The following text offers further information about the exhibition interspersed with some of the works that will be on show in the exhibition.

The Exhibition title comes from a two-volume anthology of the work of poet, writer, and artist Etal Adnan.  Born in Beirut in 1925 she said of her first influencing experiences of the sea and sun;

“I began writing poetry because nothing else in my adolescence interested me. It was in Beirut and for awhile the sea permeated absolutely everything. I was being in love with the sea, and the sun was everywhere, and I felt that the sun had more divine presence than all the nonsense taught in school about religion or morality. 
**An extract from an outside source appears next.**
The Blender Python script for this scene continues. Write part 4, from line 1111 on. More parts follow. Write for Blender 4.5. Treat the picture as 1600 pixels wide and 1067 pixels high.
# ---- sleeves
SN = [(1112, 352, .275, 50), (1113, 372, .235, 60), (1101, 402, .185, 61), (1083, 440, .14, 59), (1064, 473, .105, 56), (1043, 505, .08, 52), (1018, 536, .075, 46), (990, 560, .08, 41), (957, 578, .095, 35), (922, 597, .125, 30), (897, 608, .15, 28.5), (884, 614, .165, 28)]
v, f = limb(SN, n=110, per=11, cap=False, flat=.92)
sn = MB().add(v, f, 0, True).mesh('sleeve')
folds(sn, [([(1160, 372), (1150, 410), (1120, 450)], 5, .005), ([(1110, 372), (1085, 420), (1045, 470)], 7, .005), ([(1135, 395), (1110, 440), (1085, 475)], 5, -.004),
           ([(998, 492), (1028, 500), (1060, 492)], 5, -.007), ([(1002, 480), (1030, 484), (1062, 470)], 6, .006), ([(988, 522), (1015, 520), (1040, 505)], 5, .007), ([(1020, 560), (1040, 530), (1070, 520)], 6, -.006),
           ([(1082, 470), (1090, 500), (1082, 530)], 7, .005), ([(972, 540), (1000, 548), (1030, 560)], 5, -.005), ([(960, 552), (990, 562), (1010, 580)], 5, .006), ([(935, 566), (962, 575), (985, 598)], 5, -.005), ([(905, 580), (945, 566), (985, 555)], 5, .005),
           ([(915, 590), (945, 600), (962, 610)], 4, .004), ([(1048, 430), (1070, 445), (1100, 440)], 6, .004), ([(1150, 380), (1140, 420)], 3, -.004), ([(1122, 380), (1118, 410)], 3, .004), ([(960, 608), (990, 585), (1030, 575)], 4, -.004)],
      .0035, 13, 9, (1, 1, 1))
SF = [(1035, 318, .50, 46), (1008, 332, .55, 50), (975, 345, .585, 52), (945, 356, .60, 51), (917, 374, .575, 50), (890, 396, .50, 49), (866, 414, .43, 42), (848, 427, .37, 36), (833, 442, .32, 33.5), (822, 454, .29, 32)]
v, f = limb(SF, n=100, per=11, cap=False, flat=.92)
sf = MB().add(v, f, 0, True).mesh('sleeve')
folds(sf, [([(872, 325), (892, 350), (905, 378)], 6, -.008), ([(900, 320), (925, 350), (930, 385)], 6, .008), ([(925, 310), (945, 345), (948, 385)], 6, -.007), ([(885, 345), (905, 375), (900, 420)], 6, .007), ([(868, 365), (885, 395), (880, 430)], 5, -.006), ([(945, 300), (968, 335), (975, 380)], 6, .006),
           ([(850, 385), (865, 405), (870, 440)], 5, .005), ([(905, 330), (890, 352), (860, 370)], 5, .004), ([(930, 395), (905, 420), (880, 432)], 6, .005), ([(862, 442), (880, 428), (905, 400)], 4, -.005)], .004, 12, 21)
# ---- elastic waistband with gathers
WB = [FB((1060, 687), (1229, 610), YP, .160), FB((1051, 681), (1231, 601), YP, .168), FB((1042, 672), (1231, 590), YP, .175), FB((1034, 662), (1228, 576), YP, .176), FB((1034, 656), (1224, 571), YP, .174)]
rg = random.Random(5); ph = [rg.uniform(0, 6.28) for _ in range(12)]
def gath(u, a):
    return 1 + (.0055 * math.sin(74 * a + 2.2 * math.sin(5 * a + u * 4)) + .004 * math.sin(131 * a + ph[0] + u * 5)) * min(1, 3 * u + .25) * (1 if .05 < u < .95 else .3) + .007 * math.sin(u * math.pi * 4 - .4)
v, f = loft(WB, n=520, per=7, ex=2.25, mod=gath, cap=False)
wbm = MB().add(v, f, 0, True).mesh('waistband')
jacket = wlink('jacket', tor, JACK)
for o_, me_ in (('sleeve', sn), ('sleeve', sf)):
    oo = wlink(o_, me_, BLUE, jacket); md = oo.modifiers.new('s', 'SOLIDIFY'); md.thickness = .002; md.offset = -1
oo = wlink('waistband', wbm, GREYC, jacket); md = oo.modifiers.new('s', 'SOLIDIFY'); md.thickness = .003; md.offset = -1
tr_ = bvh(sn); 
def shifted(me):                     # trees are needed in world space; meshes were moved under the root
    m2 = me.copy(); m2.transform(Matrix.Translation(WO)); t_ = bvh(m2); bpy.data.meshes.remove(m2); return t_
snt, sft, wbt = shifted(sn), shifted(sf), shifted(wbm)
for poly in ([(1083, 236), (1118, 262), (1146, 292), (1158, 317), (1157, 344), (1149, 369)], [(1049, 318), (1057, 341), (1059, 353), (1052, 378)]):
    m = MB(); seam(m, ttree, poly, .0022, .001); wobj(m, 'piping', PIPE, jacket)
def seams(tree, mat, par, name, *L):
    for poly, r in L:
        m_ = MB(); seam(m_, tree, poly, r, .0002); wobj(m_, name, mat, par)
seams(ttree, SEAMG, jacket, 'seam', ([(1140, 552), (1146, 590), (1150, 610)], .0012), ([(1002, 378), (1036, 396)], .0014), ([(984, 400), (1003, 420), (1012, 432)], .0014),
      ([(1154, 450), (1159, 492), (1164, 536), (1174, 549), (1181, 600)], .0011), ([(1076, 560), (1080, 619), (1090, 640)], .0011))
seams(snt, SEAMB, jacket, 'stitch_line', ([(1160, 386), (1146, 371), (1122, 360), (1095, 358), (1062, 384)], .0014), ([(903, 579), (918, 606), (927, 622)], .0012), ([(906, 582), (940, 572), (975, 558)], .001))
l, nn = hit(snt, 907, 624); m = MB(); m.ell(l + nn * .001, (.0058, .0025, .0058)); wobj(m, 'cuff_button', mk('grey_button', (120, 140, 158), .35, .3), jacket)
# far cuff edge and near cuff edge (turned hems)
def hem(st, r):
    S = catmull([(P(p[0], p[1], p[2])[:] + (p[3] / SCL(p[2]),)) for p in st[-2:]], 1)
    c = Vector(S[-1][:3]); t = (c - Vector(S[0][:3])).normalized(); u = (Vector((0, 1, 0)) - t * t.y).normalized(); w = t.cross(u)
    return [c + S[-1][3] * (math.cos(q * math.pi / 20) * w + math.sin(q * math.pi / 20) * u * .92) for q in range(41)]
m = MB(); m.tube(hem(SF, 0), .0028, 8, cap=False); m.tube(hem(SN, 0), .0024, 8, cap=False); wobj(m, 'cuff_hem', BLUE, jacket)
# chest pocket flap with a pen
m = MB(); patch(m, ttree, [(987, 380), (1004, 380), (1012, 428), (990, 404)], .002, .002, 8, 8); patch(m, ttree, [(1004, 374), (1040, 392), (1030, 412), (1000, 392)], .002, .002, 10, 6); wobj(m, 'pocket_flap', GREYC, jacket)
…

I have always admired her paintings but fell in love with her writing ever since I came across her book “Shifting The Silence”.

Shifting Silences, acrylic on canvas 122 x 153 x 3.5 cm. 2023.

Albert Camus in his essay on Summer in Algiers says of the sea;

“But Algiers and a few other privileged coastal towns open into the sky like a mouth or a wound. What one can fall in love with in Algiers is what everyone falls in love with: the sea, visible from every corner, a certain heaviness of the sunlight, the beauty of the people”.

What both these writers hint at is the powerful influence of the sea. Although the coastal edges of the UK, however stunning, are perhaps less glamourous than the edges of the Mediterranean, they have with the seasons a stunning beauty and a broad influence and impact on the psyche. And for me “to look at the sea” is to contemplate oneself and one’s circumstances. This is especially true on ones own when looking out to sea where there are none of the markers around us by which we judge ourselves.

Born in Galashiels in the Scottish Borders, my father’s work took us to the towns of Jedburgh, Newcastleton, and Hawick, it would be hard to find places further from the sea in that area. However, one of my fondest memories as a child was seaside picnics in the dunes at a place called Spittal near Berwick-on-Tweed in Northumberland. There were also holidays with Aunts on the Isle of Wight in the late 1950’s where I could watch iconic liners of the time Queen Mary and Queen Elizabeth heading out to sea from Southampton.  That sense of what is beyond us and being on the edge of something began there.

“Come Fly With Me” acrylic and oil on canvas, 79 x 131 x 5 cm, 2014 reworked 2026

Over the years the sea has always featured somewhere in my life, in the seventies, picnics with my wife at Littlehampton on the South Coast, where years later in the nineties I joined a group of keen scuba divers, diving wrecks in the English Channel and over the years have dived in numerous locations worldwide. In the late nineties, I decided to have a career change from publican to lobster fisherman and for two years fished for lobster out of Emsworth harbour, rather unsuccessfully. In the noughties I was a volunteer coastguard on the Lincolnshire Coast where I lived and continue to live till today.

Enduring Memories, Childhood Picnics. 153 x 122 x 3.5 cm, 2026.

We begin life surrounded by definitions that are handed to us: family roles, cultural norms, inherited beliefs. These early frameworks are not the self, but they form the scaffolding around which the self takes shape. Finding the self often begins with noticing the tension between who we are told to be and who we feel ourselves becoming. The work in the exhibition explores cultural themes, the narratives that make us, memory, conflict all of the aspects of living that  influence who we become.

A Fragile Harmony, Assemblage of found wood, sand and bought components 81 x 66 x 86 cm, 2025.

Memories Cast The Longest Shadows found and bought wood, 35.5 x 38 x 14 cm, 2024

We are always becoming – sometimes slowly without noticing, sometimes dramatically after traumatic events and in many ways in between. The truth is perhaps becoming is not something we achieve. It is how we live.